• _WORK TO COMPLETE_
Narrow the data below down to the lines containing "parts".

• _DATASET EXTRACT_
-- begin --
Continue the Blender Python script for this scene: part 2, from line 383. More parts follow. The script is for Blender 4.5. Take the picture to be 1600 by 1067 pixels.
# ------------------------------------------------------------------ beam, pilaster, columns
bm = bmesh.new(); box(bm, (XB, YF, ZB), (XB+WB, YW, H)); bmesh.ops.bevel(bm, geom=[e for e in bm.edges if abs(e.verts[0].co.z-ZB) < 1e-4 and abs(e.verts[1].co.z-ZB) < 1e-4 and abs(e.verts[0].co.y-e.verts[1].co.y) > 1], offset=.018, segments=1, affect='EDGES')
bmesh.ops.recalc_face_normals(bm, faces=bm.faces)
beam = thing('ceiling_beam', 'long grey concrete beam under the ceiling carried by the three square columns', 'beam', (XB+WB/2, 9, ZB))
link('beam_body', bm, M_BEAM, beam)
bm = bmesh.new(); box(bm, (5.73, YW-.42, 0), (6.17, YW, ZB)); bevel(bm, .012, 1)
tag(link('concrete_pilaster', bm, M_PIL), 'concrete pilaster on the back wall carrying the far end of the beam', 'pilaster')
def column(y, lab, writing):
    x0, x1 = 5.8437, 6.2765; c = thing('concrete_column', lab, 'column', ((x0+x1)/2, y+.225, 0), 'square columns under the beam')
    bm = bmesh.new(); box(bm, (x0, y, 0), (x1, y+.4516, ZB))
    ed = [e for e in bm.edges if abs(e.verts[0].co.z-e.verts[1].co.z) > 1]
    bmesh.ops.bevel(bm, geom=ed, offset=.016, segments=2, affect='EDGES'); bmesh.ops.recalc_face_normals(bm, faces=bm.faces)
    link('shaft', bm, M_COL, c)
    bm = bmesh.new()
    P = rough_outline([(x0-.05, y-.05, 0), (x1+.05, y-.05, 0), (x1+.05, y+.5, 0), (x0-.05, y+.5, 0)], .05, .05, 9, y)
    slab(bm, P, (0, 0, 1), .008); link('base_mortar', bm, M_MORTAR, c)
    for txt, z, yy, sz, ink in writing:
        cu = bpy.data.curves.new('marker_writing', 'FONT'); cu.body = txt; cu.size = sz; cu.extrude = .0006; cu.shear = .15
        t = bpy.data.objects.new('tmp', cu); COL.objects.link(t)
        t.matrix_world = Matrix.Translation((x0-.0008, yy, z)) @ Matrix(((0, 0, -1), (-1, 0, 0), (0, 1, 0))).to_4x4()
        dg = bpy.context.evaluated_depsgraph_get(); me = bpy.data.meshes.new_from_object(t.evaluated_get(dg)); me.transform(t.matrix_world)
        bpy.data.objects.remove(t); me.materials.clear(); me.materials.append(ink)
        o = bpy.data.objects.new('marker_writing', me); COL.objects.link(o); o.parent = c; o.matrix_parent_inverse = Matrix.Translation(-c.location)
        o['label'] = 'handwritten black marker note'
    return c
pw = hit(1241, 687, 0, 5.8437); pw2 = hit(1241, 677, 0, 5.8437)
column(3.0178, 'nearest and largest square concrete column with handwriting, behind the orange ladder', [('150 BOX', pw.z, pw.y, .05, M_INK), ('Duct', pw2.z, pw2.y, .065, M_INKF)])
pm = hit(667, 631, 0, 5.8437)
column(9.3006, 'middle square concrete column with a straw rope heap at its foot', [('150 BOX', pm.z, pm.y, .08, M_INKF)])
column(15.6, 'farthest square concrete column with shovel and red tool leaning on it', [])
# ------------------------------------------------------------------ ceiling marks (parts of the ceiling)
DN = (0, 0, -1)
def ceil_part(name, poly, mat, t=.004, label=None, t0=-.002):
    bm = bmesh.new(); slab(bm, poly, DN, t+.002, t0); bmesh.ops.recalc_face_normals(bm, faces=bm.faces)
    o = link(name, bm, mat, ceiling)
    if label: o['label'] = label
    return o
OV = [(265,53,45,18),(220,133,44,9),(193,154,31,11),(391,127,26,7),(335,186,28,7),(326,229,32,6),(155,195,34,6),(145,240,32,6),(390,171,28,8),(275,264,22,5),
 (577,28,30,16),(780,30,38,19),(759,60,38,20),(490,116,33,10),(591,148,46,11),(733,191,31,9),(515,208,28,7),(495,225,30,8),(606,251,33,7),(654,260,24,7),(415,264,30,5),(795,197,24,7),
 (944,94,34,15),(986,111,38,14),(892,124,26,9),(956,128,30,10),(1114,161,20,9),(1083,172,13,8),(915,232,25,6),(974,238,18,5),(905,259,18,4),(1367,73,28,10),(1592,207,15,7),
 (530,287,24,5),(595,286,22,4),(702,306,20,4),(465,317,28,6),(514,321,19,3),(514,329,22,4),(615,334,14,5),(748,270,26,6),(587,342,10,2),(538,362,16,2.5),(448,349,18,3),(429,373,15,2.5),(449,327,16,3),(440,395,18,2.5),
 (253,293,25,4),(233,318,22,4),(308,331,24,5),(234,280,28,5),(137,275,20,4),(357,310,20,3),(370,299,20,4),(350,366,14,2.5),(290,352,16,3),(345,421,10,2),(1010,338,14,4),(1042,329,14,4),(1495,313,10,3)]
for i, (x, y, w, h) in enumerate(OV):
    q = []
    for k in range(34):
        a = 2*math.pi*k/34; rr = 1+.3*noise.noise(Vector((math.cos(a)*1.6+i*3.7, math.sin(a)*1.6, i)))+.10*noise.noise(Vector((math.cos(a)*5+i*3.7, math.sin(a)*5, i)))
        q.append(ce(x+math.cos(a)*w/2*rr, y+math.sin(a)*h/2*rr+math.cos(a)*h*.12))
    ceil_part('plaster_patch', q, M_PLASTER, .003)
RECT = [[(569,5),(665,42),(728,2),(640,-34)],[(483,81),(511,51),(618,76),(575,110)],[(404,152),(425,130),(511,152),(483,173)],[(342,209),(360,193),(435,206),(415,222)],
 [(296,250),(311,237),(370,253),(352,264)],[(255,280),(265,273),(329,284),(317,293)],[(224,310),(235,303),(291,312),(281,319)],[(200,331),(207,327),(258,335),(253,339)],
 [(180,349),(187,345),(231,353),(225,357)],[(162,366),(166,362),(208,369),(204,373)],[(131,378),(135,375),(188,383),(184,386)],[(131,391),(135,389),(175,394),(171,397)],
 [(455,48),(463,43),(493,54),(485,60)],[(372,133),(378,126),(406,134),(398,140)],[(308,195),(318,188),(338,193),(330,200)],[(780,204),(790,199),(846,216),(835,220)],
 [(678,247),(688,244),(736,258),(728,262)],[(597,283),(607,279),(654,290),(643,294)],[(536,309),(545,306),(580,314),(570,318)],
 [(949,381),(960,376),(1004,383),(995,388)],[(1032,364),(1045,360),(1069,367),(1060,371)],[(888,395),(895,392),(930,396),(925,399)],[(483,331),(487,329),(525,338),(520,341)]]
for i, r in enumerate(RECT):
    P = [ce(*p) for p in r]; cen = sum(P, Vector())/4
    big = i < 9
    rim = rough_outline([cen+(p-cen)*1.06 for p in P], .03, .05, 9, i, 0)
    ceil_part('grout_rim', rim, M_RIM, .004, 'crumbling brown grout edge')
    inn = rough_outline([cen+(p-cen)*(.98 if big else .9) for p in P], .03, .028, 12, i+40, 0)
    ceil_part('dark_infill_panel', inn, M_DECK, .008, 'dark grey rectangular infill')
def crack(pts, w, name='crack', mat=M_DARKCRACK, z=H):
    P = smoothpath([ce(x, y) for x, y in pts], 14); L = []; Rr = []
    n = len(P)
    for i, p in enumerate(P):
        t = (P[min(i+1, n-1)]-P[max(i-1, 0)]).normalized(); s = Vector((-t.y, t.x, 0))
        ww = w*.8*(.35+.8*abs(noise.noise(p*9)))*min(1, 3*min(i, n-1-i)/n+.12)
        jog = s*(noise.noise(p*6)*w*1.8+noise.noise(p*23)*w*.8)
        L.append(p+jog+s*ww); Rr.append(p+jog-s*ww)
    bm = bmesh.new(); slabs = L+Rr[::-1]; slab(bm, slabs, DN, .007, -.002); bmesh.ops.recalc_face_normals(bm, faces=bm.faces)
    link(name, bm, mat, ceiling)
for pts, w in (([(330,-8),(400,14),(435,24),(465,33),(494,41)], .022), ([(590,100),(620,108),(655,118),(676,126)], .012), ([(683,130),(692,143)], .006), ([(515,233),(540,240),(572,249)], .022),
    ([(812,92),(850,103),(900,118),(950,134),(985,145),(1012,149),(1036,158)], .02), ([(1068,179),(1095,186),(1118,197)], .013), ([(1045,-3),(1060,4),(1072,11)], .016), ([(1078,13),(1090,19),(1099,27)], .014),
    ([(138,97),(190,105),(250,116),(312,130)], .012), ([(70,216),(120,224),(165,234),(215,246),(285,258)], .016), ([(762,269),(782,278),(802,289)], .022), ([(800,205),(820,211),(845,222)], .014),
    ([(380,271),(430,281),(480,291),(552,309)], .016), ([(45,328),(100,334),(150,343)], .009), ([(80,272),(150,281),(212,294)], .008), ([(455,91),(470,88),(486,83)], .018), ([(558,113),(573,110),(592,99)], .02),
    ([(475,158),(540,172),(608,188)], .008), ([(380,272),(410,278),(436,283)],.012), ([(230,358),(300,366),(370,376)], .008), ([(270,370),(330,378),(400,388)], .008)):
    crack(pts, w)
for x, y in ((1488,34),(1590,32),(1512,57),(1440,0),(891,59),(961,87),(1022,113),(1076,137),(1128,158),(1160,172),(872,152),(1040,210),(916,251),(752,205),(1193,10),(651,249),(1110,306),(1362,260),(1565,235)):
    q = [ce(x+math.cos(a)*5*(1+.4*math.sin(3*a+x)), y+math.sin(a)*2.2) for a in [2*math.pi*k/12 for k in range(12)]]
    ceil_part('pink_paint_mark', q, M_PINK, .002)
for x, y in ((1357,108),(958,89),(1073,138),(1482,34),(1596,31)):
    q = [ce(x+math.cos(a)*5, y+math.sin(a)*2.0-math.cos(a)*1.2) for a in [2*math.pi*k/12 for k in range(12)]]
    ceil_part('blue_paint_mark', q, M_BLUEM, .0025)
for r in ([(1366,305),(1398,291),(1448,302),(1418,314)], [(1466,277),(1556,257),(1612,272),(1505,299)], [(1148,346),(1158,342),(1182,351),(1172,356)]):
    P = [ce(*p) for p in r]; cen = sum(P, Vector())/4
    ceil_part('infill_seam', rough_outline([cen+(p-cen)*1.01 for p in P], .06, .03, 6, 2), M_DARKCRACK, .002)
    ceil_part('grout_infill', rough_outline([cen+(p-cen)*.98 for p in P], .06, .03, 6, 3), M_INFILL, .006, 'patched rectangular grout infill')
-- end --
• _WRITTEN REPLY_
Continue the Blender Python script for this scene: part 2, from line 383. More parts follow. The script is for Blender 4.5. Take the picture to be 1600 by 1067 pixels.
# ------------------------------------------------------------------ ceiling marks (parts of the ceiling)